Written task: Below is a listing to transcribe in full and exactly; keep the pictures out.

-- Begin --

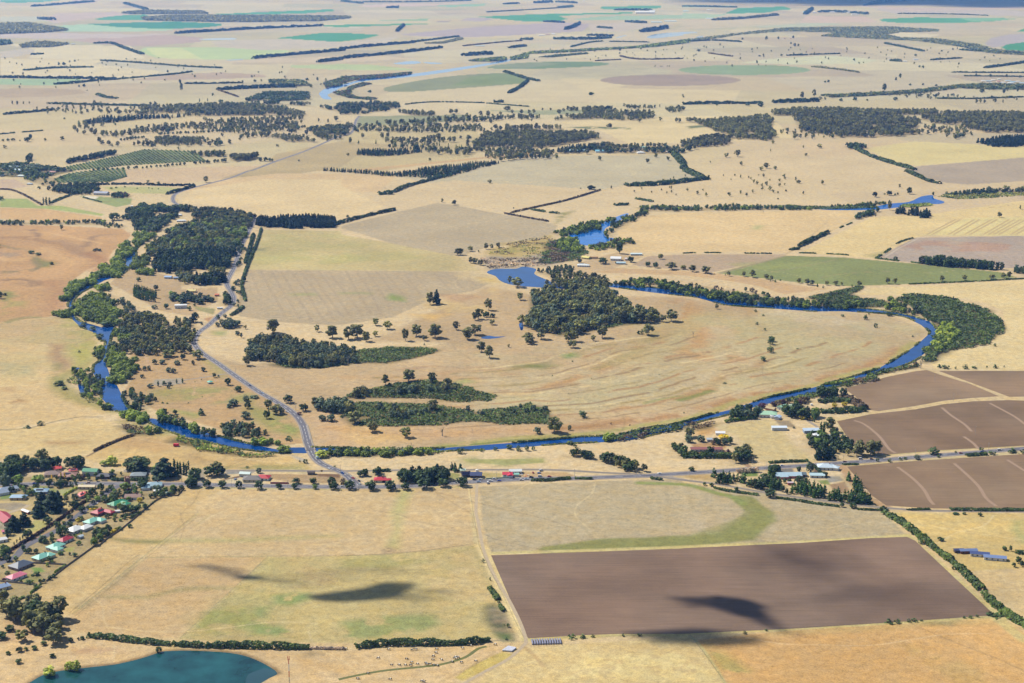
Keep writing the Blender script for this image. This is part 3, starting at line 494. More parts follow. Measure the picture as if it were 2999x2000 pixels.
def dashes(name, s, w, z, mat, on, gap, offs=(0,), label=None):
    pts = smoothpts(P(s), 5); V = []; F_ = []; 
    L = [0]
    for a, b_ in zip(pts, pts[1:]): L.append(L[-1] + math.dist(a, b_))
    def at_(t):
        k = max(0, min(len(pts) - 2, int(np.searchsorted(L, t)) - 1)); f = (t - L[k]) / max(1e-6, L[k + 1] - L[k])
        return (pts[k][0] + (pts[k + 1][0] - pts[k][0]) * f, pts[k][1] + (pts[k + 1][1] - pts[k][1]) * f)
    for off in offs:
        t = 0
        while t < L[-1] - on:
            n = max(2, int(on / 8) + 1); v, f = ribbon_arr([at_(t + on * k / (n - 1)) for k in range(n)], w, z, off)
            F_ += [tuple(q + len(V) for q in ff) for ff in f]; V += v; t += on + gap
    o = obj(name, mesh_np(name, V, F_, [mat])); tag(o, label, kind='structure'); return o
def watermat(name, c, rough=.08, lo=.8, hi=1.15, k=1.0):
    m, nt, b = newmat(name); nt.links.new(mulcol(nt, tuple(v * k for v in lin(c)), rampmul(nt, .03, lo, hi)), b.inputs['Base Color'])
    b.inputs['Roughness'].default_value = rough; b.inputs['IOR'].default_value = 1.33; b.inputs['Specular IOR Level'].default_value = .5
    bp = N(nt, 'ShaderNodeBump', Strength=.25, Distance=.05); g_ = N(nt, 'ShaderNodeNewGeometry'); nz = N(nt, 'ShaderNodeTexNoise', Scale=.8, Detail=3)
    nt.links.new(g_.outputs['Position'], nz.inputs['Vector']); nt.links.new(nz.outputs['Fac'], bp.inputs['Height']); nt.links.new(bp.outputs[0], b.inputs['Normal'])
    return m
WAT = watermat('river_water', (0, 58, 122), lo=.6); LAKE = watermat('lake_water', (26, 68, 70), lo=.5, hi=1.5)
left_bank = ('A1 960,500 890,555 862,600 865,640 880,665 800,715 700,735 600,775 520,840 465,915 480,960 485,1010 560,1080 640,1110 700,1176 A2 725,0 700,120 645,160 640,210 665,270 690,330 700,390 735,430 760,470 860,492 940,510 1000,540 1080,590 1250,650 1450,700 1650,742 1900,768 2100,770 2351,762 '
 'B2 300,768 650,760 800,752 1000,748 1200,733 1400,715 1600,702 1780,695 2000,678 2200,630 2351,598 C2 0,586 100,558 200,533 340,499 420,470 500,450 620,421 740,390 850,372 1000,328 1090,306 1240,255 1330,229 1480,180 1600,134 1680,70 1745,0 C1 1755,1150 1748,1090 1700,1040 1600,1008 1480,980 1300,955 1000,935 700,920 500,900 300,875 100,845 0,830 B1 2200,810 2000,790 1840,772 1700,770')
right_bank = ('B1 1700,800 1850,800 2000,820 2200,845 2351,862 C1 100,875 270,922 400,936 600,948 900,970 1100,968 1400,988 1540,1012 1640,1062 1700,1110 1685,1135 1640,1176 C2 1630,0 1590,38 1480,110 1350,185 1200,232 1050,275 900,318 740,355 620,378 500,412 420,440 340,468 200,500 60,540 0,556 '
 'B2 2280,572 2100,600 1900,640 1780,652 1650,657 1400,682 1050,707 640,738 300,745 0,735 A2 2150,728 2010,730 1900,742 1700,700 1650,690 1500,650 1300,590 1150,552 1050,530 1010,530 935,485 880,450 830,350 800,290 760,240 738,180 745,60 760,0 A1 770,1130 800,1050 700,1078 640,1060 560,1040 512,1000 500,950 510,890 560,840 650,795 720,755 830,720 895,670 900,650 942,590 935,545 990,500')
poly('river', P(left_bank) + P(right_bank)[::1], .06, WAT, 'blue river winding round the grassy bend')
def mkwater(q, lab, mat=WAT, sm=True, name='pond'):
    pts = P(q); poly(name, smoothpts(pts, 3, True) if sm else pts, .07, mat, lab)
mkwater('B1 1000,700 1060,676 1200,674 1250,660 1340,676 1328,710 1400,745 1500,785 1640,800 1600,812 1400,805 1250,795 1150,780 1090,755 1060,725', 'blue backwater beside the river wood')
mkwater('B1 1560,445 1700,400 1880,322 1965,293 1968,312 1870,368 1815,400 1815,450 1885,468 1830,490 1700,515 1620,495', 'broad blue pool beyond the farmyard')
mkwater('B1 1222,1055 1245,1042 1252,1070 1248,1095 1234,1096', 'small blue waterhole at the edge of the wood')
mkwater('B1 960,1150 1010,1135 1060,1142 1130,1140 1070,1152 1000,1158', 'reedy waterhole in the bend paddock')
mkwater('C1 940,258 1100,250 1300,248 1430,226 1560,214 1640,178 1720,168 1730,190 1800,212 1790,225 1740,230 1640,222 1500,250 1300,270 1000,270', 'blue river reach past the dark pines', name='river_reach')
mkwater('C1 1960,150 2080,138 2160,140 2100,152', 'thin blue reach in the far reeds', name='river_reach')
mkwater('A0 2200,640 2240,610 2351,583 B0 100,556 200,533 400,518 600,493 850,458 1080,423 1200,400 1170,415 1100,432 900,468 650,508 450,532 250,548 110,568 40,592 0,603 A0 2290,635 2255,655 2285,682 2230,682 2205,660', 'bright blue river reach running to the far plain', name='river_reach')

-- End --

Complete response:
Keep writing the Blender script for this image. This is part 3, starting at line 494. More parts follow. Measure the picture as if it were 2999x2000 pixels.
def dashes(name, s, w, z, mat, on, gap, offs=(0,), label=None):
    pts = smoothpts(P(s), 5); V = []; F_ = []; 
    L = [0]
    for a, b_ in zip(pts, pts[1:]): L.append(L[-1] + math.dist(a, b_))
    def at_(t):
        k = max(0, min(len(pts) - 2, int(np.searchsorted(L, t)) - 1)); f = (t - L[k]) / max(1e-6, L[k + 1] - L[k])
        return (pts[k][0] + (pts[k + 1][0] - pts[k][0]) * f, pts[k][1] + (pts[k + 1][1] - pts[k][1]) * f)
    for off in offs:
        t = 0
        while t < L[-1] - on:
            n = max(2, int(on / 8) + 1); v, f = ribbon_arr([at_(t + on * k / (n - 1)) for k in range(n)], w, z, off)
            F_ += [tuple(q + len(V) for q in ff) for ff in f]; V += v; t += on + gap
    o = obj(name, mesh_np(name, V, F_, [mat])); tag(o, label, kind='structure'); return o
def watermat(name, c, rough=.08, lo=.8, hi=1.15, k=1.0):
    m, nt, b = newmat(name); nt.links.new(mulcol(nt, tuple(v * k for v in lin(c)), rampmul(nt, .03, lo, hi)), b.inputs['Base Color'])
    b.inputs['Roughness'].default_value = rough; b.inputs['IOR'].default_value = 1.33; b.inputs['Specular IOR Level'].default_value = .5
    bp = N(nt, 'ShaderNodeBump', Strength=.25, Distance=.05); g_ = N(nt, 'ShaderNodeNewGeometry'); nz = N(nt, 'ShaderNodeTexNoise', Scale=.8, Detail=3)
    nt.links.new(g_.outputs['Position'], nz.inputs['Vector']); nt.links.new(nz.outputs['Fac'], bp.inputs['Height']); nt.links.new(bp.outputs[0], b.inputs['Normal'])
    return m
WAT = watermat('river_water', (0, 58, 122), lo=.6); LAKE = watermat('lake_water', (26, 68, 70), lo=.5, hi=1.5)
left_bank = ('A1 960,500 890,555 862,600 865,640 880,665 800,715 700,735 600,775 520,840 465,915 480,960 485,1010 560,1080 640,1110 700,1176 A2 725,0 700,120 645,160 640,210 665,270 690,330 700,390 735,430 760,470 860,492 940,510 1000,540 1080,590 1250,650 1450,700 1650,742 1900,768 2100,770 2351,762 '
 'B2 300,768 650,760 800,752 1000,748 1200,733 1400,715 1600,702 1780,695 2000,678 2200,630 2351,598 C2 0,586 100,558 200,533 340,499 420,470 500,450 620,421 740,390 850,372 1000,328 1090,306 1240,255 1330,229 1480,180 1600,134 1680,70 1745,0 C1 1755,1150 1748,1090 1700,1040 1600,1008 1480,980 1300,955 1000,935 700,920 500,900 300,875 100,845 0,830 B1 2200,810 2000,790 1840,772 1700,770')
right_bank = ('B1 1700,800 1850,800 2000,820 2200,845 2351,862 C1 100,875 270,922 400,936 600,948 900,970 1100,968 1400,988 1540,1012 1640,1062 1700,1110 1685,1135 1640,1176 C2 1630,0 1590,38 1480,110 1350,185 1200,232 1050,275 900,318 740,355 620,378 500,412 420,440 340,468 200,500 60,540 0,556 '
 'B2 2280,572 2100,600 1900,640 1780,652 1650,657 1400,682 1050,707 640,738 300,745 0,735 A2 2150,728 2010,730 1900,742 1700,700 1650,690 1500,650 1300,590 1150,552 1050,530 1010,530 935,485 880,450 830,350 800,290 760,240 738,180 745,60 760,0 A1 770,1130 800,1050 700,1078 640,1060 560,1040 512,1000 500,950 510,890 560,840 650,795 720,755 830,720 895,670 900,650 942,590 935,545 990,500')
poly('river', P(left_bank) + P(right_bank)[::1], .06, WAT, 'blue river winding round the grassy bend')
def mkwater(q, lab, mat=WAT, sm=True, name='pond'):
    pts = P(q); poly(name, smoothpts(pts, 3, True) if sm else pts, .07, mat, lab)
mkwater('B1 1000,700 1060,676 1200,674 1250,660 1340,676 1328,710 1400,745 1500,785 1640,800 1600,812 1400,805 1250,795 1150,780 1090,755 1060,725', 'blue backwater beside the river wood')
mkwater('B1 1560,445 1700,400 1880,322 1965,293 1968,312 1870,368 1815,400 1815,450 1885,468 1830,490 1700,515 1620,495', 'broad blue pool beyond the farmyard')
mkwater('B1 1222,1055 1245,1042 1252,1070 1248,1095 1234,1096', 'small blue waterhole at the edge of the wood')
mkwater('B1 960,1150 1010,1135 1060,1142 1130,1140 1070,1152 1000,1158', 'reedy waterhole in the bend paddock')
mkwater('C1 940,258 1100,250 1300,248 1430,226 1560,214 1640,178 1720,168 1730,190 1800,212 1790,225 1740,230 1640,222 1500,250 1300,270 1000,270', 'blue river reach past the dark pines', name='river_reach')
mkwater('C1 1960,150 2080,138 2160,140 2100,152', 'thin blue reach in the far reeds', name='river_reach')
mkwater('A0 2200,640 2240,610 2351,583 B0 100,556 200,533 400,518 600,493 850,458 1080,423 1200,400 1170,415 1100,432 900,468 650,508 450,532 250,548 110,568 40,592 0,603 A0 2290,635 2255,655 2285,682 2230,682 2205,660', 'bright blue river reach running to the far plain', name='river_reach')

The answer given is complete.